Craft's Saturn images amaze NASA scientists
Orbiting the spacecraft around Saturn is a major success for NASA.
PASADENA, Calif. (AP) -- Just hours after swooping into orbit around Saturn, the Cassini spacecraft sent "absolutely mind-blowing" images of the giant planet's rings back to Earth early today.
The first shadowy close-ups taken from the U.S.-European craft looked down on ring segments as it entered orbit late Wednesday. As more and more pictures came in today, the images from the dark side of the rings gradually gave way to increasingly clear pictures.
Mission scientists and engineers at NASA's Jet Propulsion Laboratory had watched tensely late Wednesday as a signal indicated first that Cassini -- launched nearly seven years ago -- had safely passed through the ring plane and then performed a crucial engine firing. It squeezed through a gap in Saturn's shimmering rings, fired its brakes and settled into a near-perfect orbit around the giant planet.
"I can tell you it feels awfully good to be in orbit around the lord of the rings," JPL Director and Cassini radar team member Charles Elachi said.
Mission officials huddled before a control room screen as the raw images came in today from more than 900 million miles away.
What they show
Some ring segments appeared as a bland haze. Others resembled ripples in water or crisp bands of light and dark.
"Absolutely mind-blowing," imaging team leader Carolyn Porco said as an image resembling tight-grained wood popped up.
"Look at that sharp edge. That brings tears to my eyes," Porco said. "Most of the structures we see, we don't know the cause of it. That's why we've gone back to Saturn."
Putting the first spacecraft into orbit around Saturn marked another major success this year for NASA, which has had two rovers operating on Mars since January and has a spacecraft heading home with samples from a comet encounter.
NASA Administrator Sean O'Keefe, in a call from Washington, D.C., Wednesday, called the reaching of orbit around Saturn an "amazing victory" and part of a "doubleheader," following a successful spacewalk by the international space station crew earlier Wednesday evening.
A carefully choreographed maneuver allowed Cassini to be captured by Saturn's gravity as it arced within 12,500 miles of the giant planet's cloud tops.
Using its big radio dish as a shield against small particles, the spacecraft ascended through a gap between two of the rings, then spun around and fired its engine for more than 1 1/2 hours to slow its acceleration.

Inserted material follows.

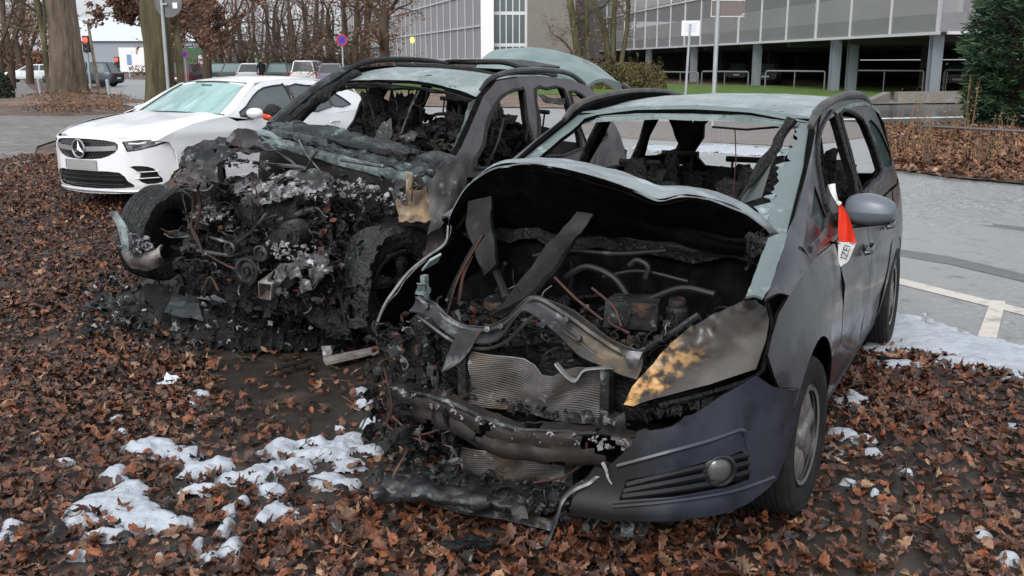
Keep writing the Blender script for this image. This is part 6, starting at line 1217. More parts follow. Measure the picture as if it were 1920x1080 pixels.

The craft then rotated again to place its shielding antenna in front as it descended back through the gap.
Automatic move
The maneuver had to be carried out automatically because Earth and Saturn are currently more than 900 million miles apart and radio signals take more than 80 minutes to travel each way.
Navigation team chief Jeremy Jones said initial analysis showed the orbit to be so good that a "cleanup" maneuver planned for Saturday would be very small.
The orbital insertion came after two decades of work by scientists in the United States and 17 nations. The $3.3 billion mission was funded by NASA, the European Space Agency and the Italian Space Agency.
David Southwood, director of space science for the European Space Agency, called it a "world mission" but said the orbital insertion was "America doing it right."